そのうち死ぬ権利の問題も出てくると思います。偽らざる話、自分の命なんだからもうこの辺でいいという人もいるでしょう。
これは聞けば残酷な話ですが当人はそう思っている人は案外多いのかもしれません。
でもそれを容認すると若者でもそういう人は確実に出てくると思うし、、、社会ということを考えると認められる可能性はないですね。
生き物は熱エントロピーが消費してだんだん弱って死ぬ。これは生き物の宿命です。元気なら死にたくないしね。
「ポックリ祈祷してよ」なんて、この話したら友人に言われましたが冗談抜きでそれが夢の時代になりました。
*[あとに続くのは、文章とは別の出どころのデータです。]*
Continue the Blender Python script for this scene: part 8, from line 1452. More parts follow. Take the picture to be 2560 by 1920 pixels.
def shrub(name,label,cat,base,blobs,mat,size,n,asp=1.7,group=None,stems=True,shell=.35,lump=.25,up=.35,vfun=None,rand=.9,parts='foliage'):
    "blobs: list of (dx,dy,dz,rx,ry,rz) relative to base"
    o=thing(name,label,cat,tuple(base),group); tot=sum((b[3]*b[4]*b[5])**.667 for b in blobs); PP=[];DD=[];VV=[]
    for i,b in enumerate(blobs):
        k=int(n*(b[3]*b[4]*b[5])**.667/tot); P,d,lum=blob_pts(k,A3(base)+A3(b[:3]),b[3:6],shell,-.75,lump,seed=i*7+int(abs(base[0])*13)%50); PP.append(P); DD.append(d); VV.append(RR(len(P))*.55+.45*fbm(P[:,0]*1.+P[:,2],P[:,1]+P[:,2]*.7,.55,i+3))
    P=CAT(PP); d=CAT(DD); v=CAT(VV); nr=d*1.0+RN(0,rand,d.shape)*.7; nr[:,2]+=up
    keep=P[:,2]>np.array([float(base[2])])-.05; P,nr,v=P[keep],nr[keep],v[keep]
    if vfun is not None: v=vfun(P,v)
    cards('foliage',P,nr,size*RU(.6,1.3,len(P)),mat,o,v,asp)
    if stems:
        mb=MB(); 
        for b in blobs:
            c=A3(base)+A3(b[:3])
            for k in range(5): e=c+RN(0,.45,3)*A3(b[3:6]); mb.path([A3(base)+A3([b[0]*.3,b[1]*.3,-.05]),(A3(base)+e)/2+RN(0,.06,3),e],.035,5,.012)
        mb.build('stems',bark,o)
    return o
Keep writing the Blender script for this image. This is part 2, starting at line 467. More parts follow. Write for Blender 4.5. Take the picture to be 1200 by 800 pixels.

私の師匠なんて70歳で年としては少し早いけどほんとにパッと亡くなりました。
今も年齢的には80代ですから生きていても不思議はない。
しかし、これはこれでいい亡くなり方だと思いました。
動物とは違い人は、親の世話をし最後を見るという大きな違いがあります。ここは大事にしたいですね。
産み育てることは多分に自然の営みでも、見送ることは情なくしてはできません。
病の家族の世話をしてそれが終われば、ほどなく自分の番というのが人生でしょう。
考えれば詰まりませんが豊かな人生とは快適に過ごすことだけじゃないですよね。
そういう人としての務めをしっかりすることを抜きにしては豊かな人生なんて到底語れないのではないかと思うのです。
誰でもしまいには一歩も歩けないという境涯になるのですから・・・。
そのことをゆめゆめ忘れてはならないと思う。
核家族からそろそろ大家族へ展開していかないと解決できない問題です。
一緒に住むなら税制の優遇処置をする事が大事です。
いっしょにすむなら仲のいい他人でもいいと思う。